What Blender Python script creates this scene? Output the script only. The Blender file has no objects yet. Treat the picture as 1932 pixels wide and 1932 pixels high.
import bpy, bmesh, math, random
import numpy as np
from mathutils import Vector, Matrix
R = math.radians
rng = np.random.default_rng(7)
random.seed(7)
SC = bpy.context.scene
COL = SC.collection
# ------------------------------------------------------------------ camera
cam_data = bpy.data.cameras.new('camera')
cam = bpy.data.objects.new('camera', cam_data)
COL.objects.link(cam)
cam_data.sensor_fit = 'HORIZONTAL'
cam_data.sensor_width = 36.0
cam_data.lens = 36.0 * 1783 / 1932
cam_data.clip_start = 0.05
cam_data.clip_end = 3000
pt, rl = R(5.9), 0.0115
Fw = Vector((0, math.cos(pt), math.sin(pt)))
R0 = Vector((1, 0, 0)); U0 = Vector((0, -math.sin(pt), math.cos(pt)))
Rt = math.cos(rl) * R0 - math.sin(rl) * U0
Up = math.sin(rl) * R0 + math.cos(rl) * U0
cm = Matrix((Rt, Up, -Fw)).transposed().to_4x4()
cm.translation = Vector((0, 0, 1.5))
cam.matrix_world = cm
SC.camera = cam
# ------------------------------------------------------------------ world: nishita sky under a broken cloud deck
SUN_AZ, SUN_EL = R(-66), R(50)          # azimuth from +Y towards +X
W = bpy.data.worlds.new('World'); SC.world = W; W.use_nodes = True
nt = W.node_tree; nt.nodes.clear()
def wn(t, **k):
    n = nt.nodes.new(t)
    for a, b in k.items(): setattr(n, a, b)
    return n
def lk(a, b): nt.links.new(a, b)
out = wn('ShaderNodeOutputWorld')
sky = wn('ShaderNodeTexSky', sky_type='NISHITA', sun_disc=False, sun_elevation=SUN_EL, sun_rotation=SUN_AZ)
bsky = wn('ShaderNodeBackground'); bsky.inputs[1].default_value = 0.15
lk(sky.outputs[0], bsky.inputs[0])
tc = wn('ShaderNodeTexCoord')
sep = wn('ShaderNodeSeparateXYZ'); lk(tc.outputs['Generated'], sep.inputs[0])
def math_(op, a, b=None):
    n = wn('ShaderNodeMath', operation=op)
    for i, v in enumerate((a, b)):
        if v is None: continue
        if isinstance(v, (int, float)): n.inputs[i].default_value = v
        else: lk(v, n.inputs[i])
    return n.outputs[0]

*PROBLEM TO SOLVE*
Search the lines for the string "objects" and copy every line that has it.

*RESULT FOR THIS TASK*
What Blender Python script creates this scene? Output the script only. The Blender file has no objects yet. Treat the picture as 1932 pixels wide and 1932 pixels high.
cam = bpy.data.objects.new('camera', cam_data)
COL.objects.link(cam)